Par La Rédaction
Le chiffre a de quoi inquiéter : plus de 27 millions de tentatives d’attaques cybernétiques ont été recensées en Côte d’Ivoire en 2024, selon le dernier rapport de l’entreprise de cybersécurité Kaspersky. Derrière ce nombre vertigineux se cache une réalité plus profonde et plus stratégique : la vulnérabilité croissante d’un pays en pleine transition numérique, où les infrastructures industrielles deviennent des cibles de plus en plus prisées par les cybercriminels.
Longtemps épargnée par les grandes offensives numériques qui frappaient surtout les pays industrialisés, la Côte d’Ivoire entre désormais dans la zone de risque critique. L’industrialisation accélérée de son économie – zones industrielles, automatisation, digitalisation des chaînes logistiques – crée un terrain d’exposition inédit. Ces structures sont connectées, certes, mais souvent mal protégées. Or, dans le cyberespace, une faille vaut une attaque.
L’alerte lancée par Kaspersky concerne en premier lieu les entreprises publiques et privées impliquées dans les secteurs stratégiques : énergie, transport, télécommunications, banques, logistique portuaire. Autant de nœuds vitaux qui, en cas de paralysie, pourraient avoir des répercussions économiques et sociales majeures. Des simulations menées par des experts locaux montrent qu’une interruption de 48 heures dans certains hubs industriels du pays pourrait générer des pertes équivalentes à plusieurs milliards de FCFA.
La menace est aussi géopolitique. Dans un contexte mondial de reconfiguration des rapports de force, les attaques numériques ne sont plus seulement l’œuvre de pirates isolés mais parfois d’acteurs étatiques ou de groupes organisés visant à déstabiliser des économies émergentes. La Côte d’Ivoire, avec son leadership croissant en Afrique de l’Ouest, devient une cible à haute valeur stratégique.
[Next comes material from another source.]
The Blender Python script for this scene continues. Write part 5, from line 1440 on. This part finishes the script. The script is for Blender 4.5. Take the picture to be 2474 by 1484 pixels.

Face à cette montée en puissance du cyber-risque, les réponses restent encore timides. Si certaines institutions ont renforcé leurs pare-feux et mis en place des centres de supervision, l’ensemble du tissu industriel ivoirien n’est pas encore au niveau de vigilance requis. La sensibilisation est inégale, les investissements en cybersécurité souvent relégués au second plan dans les budgets, et la coordination entre acteurs publics et privés encore perfectible.
Le gouvernement, conscient de l’enjeu, a engagé plusieurs chantiers, notamment la mise à jour du cadre légal sur la cybersécurité et le projet de création d’une Agence nationale de sécurité numérique. Mais le défi est immense. Il exige une mobilisation collective : entreprises, administrations, start-ups technologiques et société civile doivent bâtir une véritable culture du risque numérique.
Car en 2025, la guerre ne se joue plus seulement sur le terrain, mais aussi dans les réseaux. Et dans ce domaine, mieux vaut prévenir que subir. La Côte d’Ivoire, moteur régional, ne peut se permettre une paralysie numérique. C’est toute sa souveraineté économique qui en dépend.